Tepid Jobs Report Reduces Likelihood of Fed Rate Hike

September 13, 2016

Now hiringFollowing a lackluster job creation report issued by the US Department of Labor on Friday, many analysts now believe that an interest rate hike on the part of the Federal Reserve has become less likely. The potential rate hike was believed to be a likely outcome of September’s meeting of the Federal Reserve Board.

The report, which covered employment data for the month of August, showed that 151,000 jobs were added, excluding employment in the agricultural sector. Though still significant, this growth fell considerably behind the job creation seen in the previous two months. In June and July, more than 250,000 jobs were created per month, raising the 12 month average job creation rate to roughly 204,000 jobs per month. Hourly wage increases were also a lackluster metric within the Labor Department’s report.
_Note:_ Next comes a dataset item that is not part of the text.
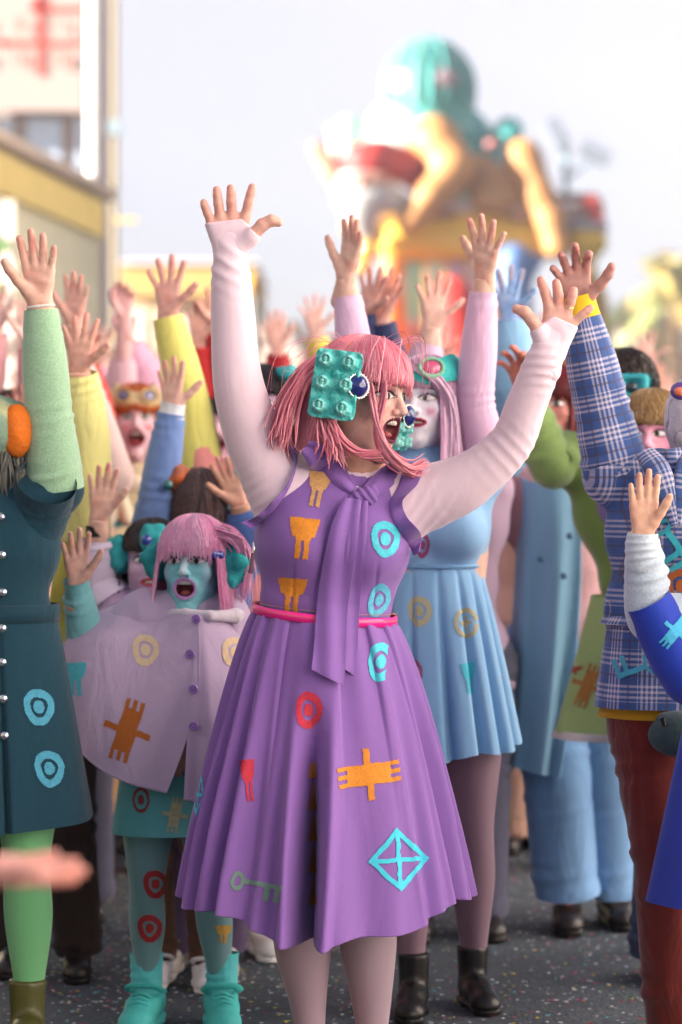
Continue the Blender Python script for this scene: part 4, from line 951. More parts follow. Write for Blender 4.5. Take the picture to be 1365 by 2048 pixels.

This may delay plans for an interest rate hike that has been discussed by the Federal Reserve Board. Though the US central bank has long discussed the need to return interest rates to a more normal level, it has also repeatedly put off such measures in response to tepid economic data, such as August’s jobs report. Given the extreme caution that the Fed has taken with the concept of raising interest rates over the past two years, the introduction of the August jobs report may be enough to convince the US central bank to once again hold off on raising interest rates.

Despite this caution and the long-term application of low interest rates, both of which have been criticized by many economists, Federal Reserve Chairwoman Janet Yellen acknowledged in an address last month the need for interest rates to return to more normal levels. According to Yellen, if future Fed leaders kept interest rates at their artificially depressed levels for long enough, they could “encourage excessive risk-taking and so undermine financial stability.” This statement echoes the concerns of many economists who have spoken out against global low and even negative interest rates as a factor that may contribute to future recessions.